Para ele, no balé clássico, é mais difícil que o bailarino se mantenha nos palcos depois do 40, mas na dança contemporânea não há limites de idade. “Temos bailarinos de 60 anos na dança contemporânea”, diz em referência a integrantes da companhia de Pina Bausch (1940-2009).

TRÊS PERGUNTAS PARA
Lina Lapertosa
bailarina e professora Cia. de Dança do Palácio das Artes

É mais difícil parar ou começar a dançar profissionalmente?
As duas situações são difíceis. Para mim, parar está sendo mais difícil. Quando comecei, as coisas fluíram. Dançar é um vício. É difícil sair da dança e ela sair da gente. O tempo de parar depende de cada dança. O balé clássico de repertório tem tempo determinado, em função do desgaste físico e das articulações que causa. Mas a dança contemporânea permite ao bailarino dançar enquanto ele mover os olhos. O bailarino japonês Kazu Ohno dançou até os 94 anos.

Tendo em vista que, a exemplo do jogador de futebol ou as modelos de passarela, o bailarino também tem um tempo de vigor físico, como deve planejar a carreira?
Na dança clássica, ele tem que se programar. Com a idade, perde potência muscular, energia e agilidade, embora ganhe outras coisas. O bailarino amadurece e percebe quando já não dá mais conta, quando o joelho não aguenta mais. Comecei no balé clássico, onde fiquei por 30 anos, depois fui para o contemporâneo, onde estou há 16. O tempo de parar depende de cada um e de como se sente realizado com o que está fazendo. Se estiver produzindo e criando, não tem porque parar. Dancei clássico por muitos anos, mas, por uma artrose no metatarso, encontrei outros jeitos para dançar. Transformamos as possibilidades.

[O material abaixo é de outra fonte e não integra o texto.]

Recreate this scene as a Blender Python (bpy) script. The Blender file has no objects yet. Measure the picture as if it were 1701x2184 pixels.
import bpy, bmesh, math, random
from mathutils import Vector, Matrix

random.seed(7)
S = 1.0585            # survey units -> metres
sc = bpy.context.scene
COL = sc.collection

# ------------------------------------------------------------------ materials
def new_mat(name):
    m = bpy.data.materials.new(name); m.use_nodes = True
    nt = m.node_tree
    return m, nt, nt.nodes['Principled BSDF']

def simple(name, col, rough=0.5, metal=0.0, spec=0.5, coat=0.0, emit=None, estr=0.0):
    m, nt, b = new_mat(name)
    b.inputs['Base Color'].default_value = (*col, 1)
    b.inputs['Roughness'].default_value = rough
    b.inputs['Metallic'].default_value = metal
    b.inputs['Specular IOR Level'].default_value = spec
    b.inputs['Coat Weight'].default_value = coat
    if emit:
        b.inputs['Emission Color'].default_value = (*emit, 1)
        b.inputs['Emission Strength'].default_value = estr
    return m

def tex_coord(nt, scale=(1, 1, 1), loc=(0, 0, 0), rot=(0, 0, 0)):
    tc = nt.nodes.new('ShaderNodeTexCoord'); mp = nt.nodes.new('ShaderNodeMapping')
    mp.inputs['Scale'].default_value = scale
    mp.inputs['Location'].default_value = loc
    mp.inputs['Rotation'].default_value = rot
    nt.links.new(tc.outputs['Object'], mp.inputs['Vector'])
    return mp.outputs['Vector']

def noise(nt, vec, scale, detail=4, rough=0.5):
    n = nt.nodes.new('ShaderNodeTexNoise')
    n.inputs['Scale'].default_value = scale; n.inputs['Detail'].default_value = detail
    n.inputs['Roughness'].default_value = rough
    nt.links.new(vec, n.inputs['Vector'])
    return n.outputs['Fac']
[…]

O que bailarinos levam da dança para outras áreas?
A dança promove tantas habilidades, como desenvolver de forma equivalente os dois hemisférios do cérebro. Também amplia a percepção de espaço. Outro ganho é a criatividade, que o ajuda a transpor problemas. São tantos os benefícios que fica difícil listá-los.